Strategi manajemen konflik tentunya diambil berdasarkan skala konflik yang terjadi. Masing-masing strategi harus memperhatikan akar konflik dan pemicu konflik gara konflik dapat terselesaikan dengan baik hingga ke akar rumput permasalahan karena bila konflik sosial dibiarkan berlarut-larut akan melahirkan konflik lainnya.
Sebahagian publik memandang, sebagai efek jera, karena konflik Money Politics merupakan salah satu konflik yang tak pernah terselesaikan dan selalu menjadi sebuah konflik sosial di tengah masyarakat dalam kontestasi apapun, sebaiknya hasil sebuah kontestasi di batalkan dan dilakukan pemilihan ulang ataupun dengan cara mendiskualifikasi calon yang sudah melakukan tidak kejahatan secara terstruktur tersebut. Karena sebagai catatan, pelaku tidak akan merasa takut dan jera bila lembaga penegakkan hukum tidak berani mengambil sikap dan sebuah keputusan sehingga melahirkan hilangnya kepercayaan rakyat terhadap lembaga-lembaga sebagai pelaku dari sebuah kegiatan apalagi kalimat tersebut juga sudah diatur dalam undang-undang, mengapa harus takut dan risih dalam penegakkannya.

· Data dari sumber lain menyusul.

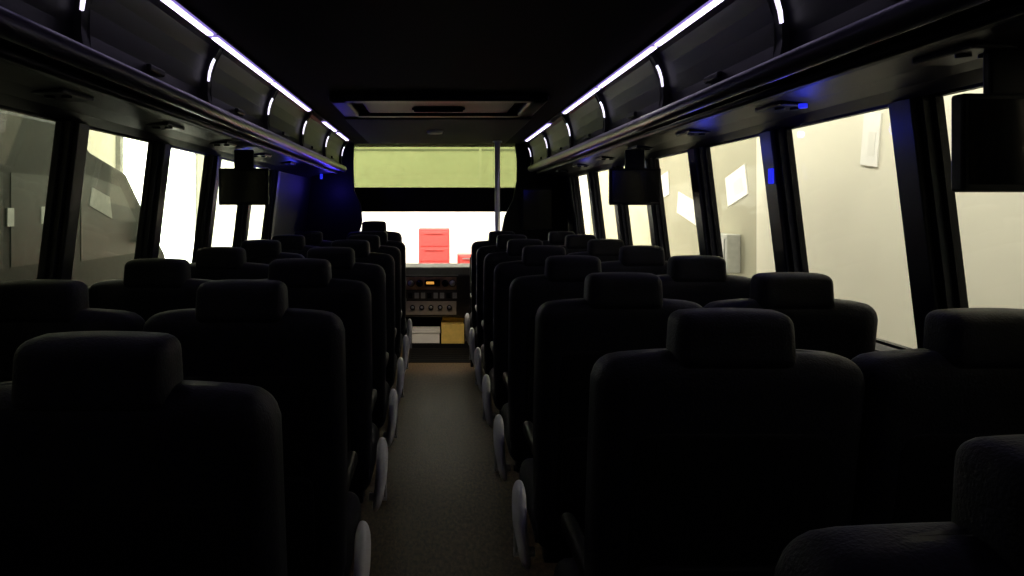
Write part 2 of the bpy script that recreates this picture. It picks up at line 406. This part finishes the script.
for (y,z,wy_,hz,rt) in ((5.15,.47,.20,.36,8),(7.45,.22,.50,.30,-14),(8.9,.0,.7,.26,12),(9.9,.28,.6,.3,-8)):  # first is a poster; the others are window-glass reflections built as white sheets
    b=B('notice_and_reflection'); b.box(GX1-.012,GX1-.001,-wy_/2,wy_/2,-hz/2,hz/2,M_paper)
    b.box(GX1-.014,GX1-.011,-wy_*.3,wy_*.1,-hz*.3,hz*.15,M_paperg)
    o=b.done((0,y,0)); o.data.transform(Matrix.Translation((0,0,H+z))@Matrix.Rotation(math.radians(rt),4,'X')@Matrix.Translation((0,0,-H)))
b=B('electrical_panel'); b.box(GX1-.14,GX1-.002,7.35,7.85,-.64,-.26,M_gceil,.01); b.box(GX1-.15,GX1-.135,7.40,7.80,-.60,-.30,M_grey,.005)
b.cyl((GX1-.05,7.8,-2.1),(GX1-.05,7.8,-.64),.02,M_grey,12); b.cyl((GX1-.16,7.45,-.45),(GX1-.145,7.45,-.45),.02,M_blk,12); b.done()
b=B('red_tool_cabinet')
x0,x1,y0,y1=-.27,.24,12.2,12.7
b.box(x0,x1,y0,y1,-2.0,-.33,M_red,.02)
for i,(z0,z1) in enumerate(((-.62,-.38),(-.86,-.65),(-1.08,-.89),(-1.3,-1.11),(-1.6,-1.33),(-1.92,-1.63))):
    b.box(x0+.03,x1-.03,y0-.006,y0,z0,z1,M_red,.004); b.box(x0+.10,x1-.10,y0-.016,y0-.005,z1-.04,z1-.025,M_red,.004)
for x in (x0+.07,x1-.07):
    for y in (y0+.07,y1-.07): b.cyl((x-.02,y,-2.05),(x+.02,y,-2.05),.05,M_tire,16)
b.done()
b=B('red_tool_cabinet'); b.box(.38,.75,12.6,13.0,-2.0,-.78,M_red,.02)
for i in range(4): b.box(.41,.72,12.585,12.6,-1.9+i*.28,-1.65+i*.28,M_red,.006); b.box(.46,.67,12.57,12.59,-1.70+i*.28,-1.68+i*.28,M_steel)
for x in (.45,.68):
    for y in (12.67,12.93): b.cyl((x-.02,y,-2.05),(x+.02,y,-2.05),.05,M_tire,16)
b.done()
b=B('parked_shuttle_bus')
px0,px1=-4.3,-3.0
body=[(2.6,-1.75),(2.6,.60),(2.7,.70),(6.15,.70),(6.3,.60),(6.5,.44),(7.3,.34),(7.85,-.15),(8.35,-.50),(8.45,-.8),(8.45,-1.75)]
b.prism(body,px0,px1,M_dkgrn,'X',bev=.04)
for i in range(4):
    y=2.9+i*.80; b.box(px1-.005,px1+.004,y,y+.70,-.42,.25,M_dkwin)
b.prism([(6.35,-.45),(6.35,.30),(7.15,.20),(7.65,-.25),(7.6,-.45)],px1-.005,px1+.004,M_dkwin,'X')
b.box(px1,px1+.012,2.7,8.2,-.72,-.68,M_dkwin)
for (y,z,s) in ((5.0,-.08,.08),(5.25,-.06,.08),(5.7,-.05,.07)): b.box(px1+.003,px1+.010,y,y+s,z-.07,z+.06,M_gceil)  # light reflections in the bus windows, put in as pale patches
b.prism([(6.5,.02),(6.95,-.10),(6.9,.10),(6.55,.18)],px1+.003,px1+.010,M_gceil,'X')
b.pillow(px1+.12,7.72,-.25,.10,.10,.26,.03,.03,.05,M_dkgrn,None,8); b.cyl((px1-.02,7.72,-.35),(px1+.12,7.72,-.30),.02,M_dkgrn,10)
for y in (3.6,7.5):
    b.cyl((px1-.25,y,-1.68),(px1+.02,y,-1.68),.42,M_tire,32); b.cyl((px1+.01,y,-1.68),(px1+.04,y,-1.68),.22,M_grey,24)
    b.cyl((px0,y,-1.68),(px0+.25,y,-1.68),.42,M_tire,32)
b.done()

def lamp(x,y,z,target,e,col=(1,.97,.88),sx=1.4,sy=.35):
    dv=Vector(target)-Vector((x,y,z)); q=dv.to_track_quat('-Z','Y')
    b=B('garage_strip_lamp',(0,0,0)); 
    b.box(-sx/2-.05,sx/2+.05,-sy/2-.04,sy/2+.04,.03,.10,M_grey,.01)
    o=b.done((x,y,z+H)); o.rotation_mode='QUATERNION'; o.rotation_quaternion=q
    l=bpy.data.lights.new('garage_lamp','AREA'); l.shape='RECTANGLE'; l.size=sx; l.size_y=sy; l.energy=e; l.color=col
    lo=bpy.data.objects.new('lamp_tube_light',l); sc.collection.objects.link(lo); lo.parent=o; lo.location=(0,0,0)
for y,e in ((1.2,68),(4.2,74),(7.2,62),(10.2,50)): lamp(1.7,y,2.35,(3.0,y,0),e)
for x in (-2.2,0,1.9): lamp(x,11.2,2.4,(x,14.5,.2),200)
for y in (5.0,9.5): lamp(-1.9,y,2.4,(-4.6,y,.2),125)
lamp(-1.9,1.5,2.4,(-4.6,1.5,.2),25)

w=bpy.data.worlds.new('world'); sc.world=w; w.use_nodes=True
w.node_tree.nodes['Background'].inputs[0].default_value=(.6,.7,1,1); w.node_tree.nodes['Background'].inputs[1].default_value=.05

cam=bpy.data.cameras.new('camera'); co=bpy.data.objects.new('camera',cam); sc.collection.objects.link(co)
co.location=(0,0,H); co.rotation_euler=(math.radians(90),0,0)
cam.sensor_width=36; cam.lens=F/1024*36; cam.shift_x=77/1024; cam.shift_y=-80/1024; cam.clip_start=.02; cam.clip_end=60
sc.camera=co
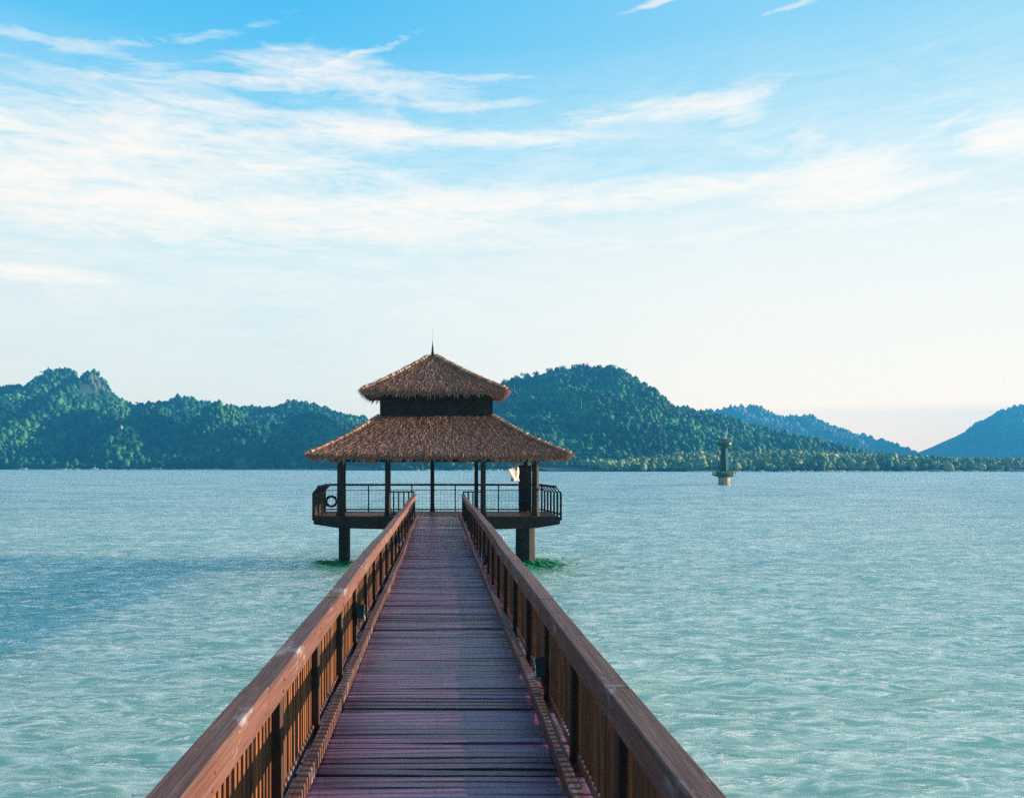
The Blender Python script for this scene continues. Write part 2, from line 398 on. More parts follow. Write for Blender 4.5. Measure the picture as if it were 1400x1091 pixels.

Bila tidak melahirkan sebuah keputusan dari sebuah konflik yang terjadi pasca pemilihan kepala daerah yang melibatkan banyak elemen seperti stakeholder, elite politik, massa akar rumput, dan penegak hukum hingga penyelenggara negara sudah dipastikan konflik akan terus berlanjut, karena konflik sosial pasca pemilihan adalah tanggung jawab semua pihak, untuk itu harus bersama-sama juga dalam penyelesaian konflik yang terjadi agar tidak ada yang merasa tersakiti.
Semua kontestan tidak ada yang mau dirugikan, semua kontestan tidak ada mau menjadi korban dari sebuah konsfirasi politik, karena semua paslon tentunya lahir dari orang-orang yang kompeten yang memiliki kredibiltas. Sebuah konsekuensi hukum tentu dapat diterima bila dijalankan sesuai aturan dan diatur oleh undang-undang dengan tidak mengesampingkan hak dan kewajiban yang sama.